Talia Jane
Have you had to resolve conflict or a difference of an opinion between two team members? If you haven’t, you will eventually and you need to learn that conflict resolution isn’t about finding out who is right or playing referee. Let me tell you the story of Talia Jane.
is the pseudonym of a Yelp / Eat24 employee who wrote an open letter to Yelp CEO Jeremy Stoppelman last week about her difficulty making ends meet on a customer service representative salary. Later that day she was fired. I became aware of the story when I saw a headline in one of my feeds “29-year-old millennial rips 25-year-old Yelp employee who got fired after complaining about her salary“. Yes, it was link-bait but I was curious to see what it was all about. I read the response article before I read the original post.
Difference Of Perspective
In her rebuttal post, Stefanie Williams explains that she had to swallow her pride after the 2008 crash and take a job as a hostess. Through hard work, compromise and perseverance she turned that job into a steady income and eventually was able to work 4 days a week and become a freelance journalist on the side. I applaud Stefanie for her courage, focus and effort on her journey. She has earned the right to take pride in her achievements.
Stefanie’s response is a little like a parent or grandparent chiding an kid who is having a tantrum
because they didn’t get a new toy, or has to eat something they don’t like. From Stefanie’s perspective, what it takes to succeed is hard work, compromise and having to eat some humble pie. She wants Talia Jane to know this and to be grateful for what she does have in life.
Then I moved onto Talia Jane’s original post. Based on Stefanie’s response, I expected Talia to come across as ungrateful and whiny because that’s what Stefanie had implied. From my perspective, Talia seemed to have a reasonable set of gripes, colored by an expectation that her company should be more kind than they actually are. I feel for Talia.
Life isn’t meeting her expectations and she feels hard done by.
So who is right, or has the most valid position in this discussion? The answer is no-one. Talia Jane has an opinion based on her life experience that has given her a certain set of expectations and perspective. Stefanie has an opinion based on her life experience that has given her a certain set of expectations and perspective. From where each of them sits, their position is valid. There are 1M shares on Stefanie’s story at the moment. Clearly a lot of people identify with Stefanie’s perspective. Does that make her right? There 2.5K likes and 844 comments on Talia Janes post. Does that make her right? Also notice that I formed an opinion based entirely on whose article I read first.
Managing Disagreement
When two people are disagreeing, that disagreement comes from their difference in perspective on a particular issue. Managers often face this problem when they have two capable, bright, successful team members who are in conflict because they have a different view of a problem or its solution. Each team member want the other person to see the problem the way they do. They want to be the one that is right. And as the disagreement goes on, they become more entrenched.
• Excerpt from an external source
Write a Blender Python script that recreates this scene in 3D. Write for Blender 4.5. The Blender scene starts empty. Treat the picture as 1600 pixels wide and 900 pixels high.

In my last full-time job, there was an engineering manager working in another group who flat out ignored me in meetings. When I spoke, he would nod to his team to respond to me. It was, in my view, incredibly disrespectful and unhelpful given we had a challenging project to deliver on behalf of the company. After the “nodding” meeting I brought this up to my manager. I was emotional. My manager – in my view – didn’t take my complaint seriously and suggested that I had done something to earn this treatment. 1,2,3. I was feeling disrespected by my colleague, my manager didn’t listen to me and to compound it all these exchanges had happened in front of a couple of members of my team.
I was embarrassed and frustrated that I didn’t get the support I needed from my manager.
That guy seems like a jerk right? Not really, he did his best based on his experience and skills to manage the situation. It just wasn’t what I needed.
As a manager, your job isn’t referee. You aren’t there to decide who is right. If you act like the parent who always steps in to resolve conflict between their kids, you’re teaching your team that they need you to resolve their problems. Instead, you need the skills of a counselor or skilled negotiator who is able to maintain impartiality, make sure both parties feel heard and help them find a solution that feels equitable. You have to do this while feeling pressure yourself. Maybe the project is over schedule and you need them to resolve this quickly. Maybe you are in a meeting with lots of people and you fear people are judging you as a manager because your team members are in conflict.
Maybe you’re dealing with me when I feel a sense of injustice – impassioned, angry and forceful. You are in a tough situation.
Conflict and disagreement in your team are inevitable. Resolving conflict as a manager requires emotional balance, self awareness and genuine empathy that comes from working on them over a long period of time. Whether it’s Talia Jane and Stefanie Williams, or two of your team members your goal is to teach them to solve conflict when it arises. And for Talia and Stefanie, I guess they’ll have to figure it out on their own.